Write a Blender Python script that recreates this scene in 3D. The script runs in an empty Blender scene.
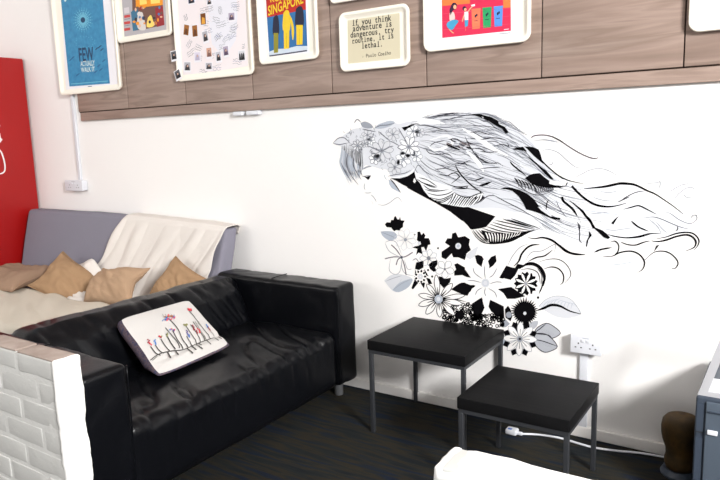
import bpy, bmesh, math, random
from mathutils import Vector, Matrix, noise
from mathutils.geometry import tessellate_polygon

# ------------------------------------------------------------------ camera, world, lights, exposure
S = bpy.context.scene
COL = S.collection
CAMP = (658.3763416, 0.5894806, 0.1584970, -0.0313660, 4.6263603, -3.1458244, 1.5102815)
f_, yaw_, pit_, rol_, cx_, cy_, cz_ = CAMP
def _axes():
    cy, sy, cp, sp = math.cos(yaw_), math.sin(yaw_), math.cos(pit_), math.sin(pit_)
    fw = Vector((-sy*cp, cy*cp, -sp)); rt = Vector((cy, sy, 0)); up = rt.cross(fw)
    c, s = math.cos(rol_), math.sin(rol_)
    return c*rt + s*up, -s*rt + c*up, fw
RT, UP, FW = _axes()
CPOS = Vector((cx_, cy_, cz_))
cam = bpy.data.cameras.new('camera'); cam.sensor_width = 36; cam.lens = f_*36/720; cam.clip_start = .05
camo = bpy.data.objects.new('camera', cam); COL.objects.link(camo)
camo.matrix_world = Matrix(((RT.x, UP.x, -FW.x, CPOS.x), (RT.y, UP.y, -FW.y, CPOS.y), (RT.z, UP.z, -FW.z, CPOS.z), (0, 0, 0, 1)))
S.camera = camo

def hit(px, py, axis, val):
    """measure the photograph: where the sight line through a pixel meets a real plane"""
    d = (px-360)/f_*RT + (240-py)/f_*UP + FW
    t = (val-CPOS[axis])/d[axis]
    return CPOS + t*d

S.view_settings.view_transform = 'Standard'; S.view_settings.look = 'None'
S.view_settings.gamma = 1; S.view_settings.use_curve_mapping = False
S.view_settings.exposure = 0.42

W = bpy.data.worlds.new('world'); S.world = W; W.use_nodes = True
W.node_tree.nodes['Background'].inputs[0].default_value = (1.0, .97, .95, 1)
W.node_tree.nodes['Background'].inputs[1].default_value = 0.4

def area(name, loc, target, sx, sy, power, color):
    l = bpy.data.lights.new(name, 'AREA'); l.shape = 'RECTANGLE'; l.size = sx; l.size_y = sy; l.energy = power; l.color = color
    o = bpy.data.objects.new(name, l); COL.objects.link(o); o.location = loc
    o.rotation_euler = (Vector(target)-Vector(loc)).to_track_quat('-Z', 'Y').to_euler()
    return o
area('window_daylight_side', (8.4, -3.7, 3.4), (3.6, -.4, .7), 1.2, 1.2, 590, (1, .99, .98))
area('window_daylight_front', (-.9, -5.2, 2.3), (.6, -.3, 1.1), 2.6, 1.8, 70, (1, .97, .95))

# ------------------------------------------------------------------ helpers
def lin(c):
    c = c/255.0
    return c/12.92 if c <= .04045 else ((c+.055)/1.055)**2.4
def rgb(r, g, b): return (lin(r), lin(g), lin(b), 1)

def mat(name, col, rough=.6, spec=.5, metal=0, bump=0, bscale=50, detail=3):
    m = bpy.data.materials.new(name); m.use_nodes = True
    nt = m.node_tree; b = nt.nodes['Principled BSDF']
    b.inputs['Base Color'].default_value = col; b.inputs['Roughness'].default_value = rough
    b.inputs['Specular IOR Level'].default_value = spec; b.inputs['Metallic'].default_value = metal
    if bump:
        n = nt.nodes.new('ShaderNodeTexNoise'); n.inputs['Scale'].default_value = bscale; n.inputs['Detail'].default_value = detail
        tc = nt.nodes.new('ShaderNodeTexCoord'); nt.links.new(tc.outputs['Object'], n.inputs['Vector'])
        bp = nt.nodes.new('ShaderNodeBump'); bp.inputs['Strength'].default_value = bump; bp.inputs['Distance'].default_value = .01
        nt.links.new(n.outputs['Fac'], bp.inputs['Height']); nt.links.new(bp.outputs['Normal'], b.inputs['Normal'])
    return m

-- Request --
Each line holding "scene" must be found and copied.

-- Answer for the task --
Write a Blender Python script that recreates this scene in 3D. The script runs in an empty Blender scene.
S = bpy.context.scene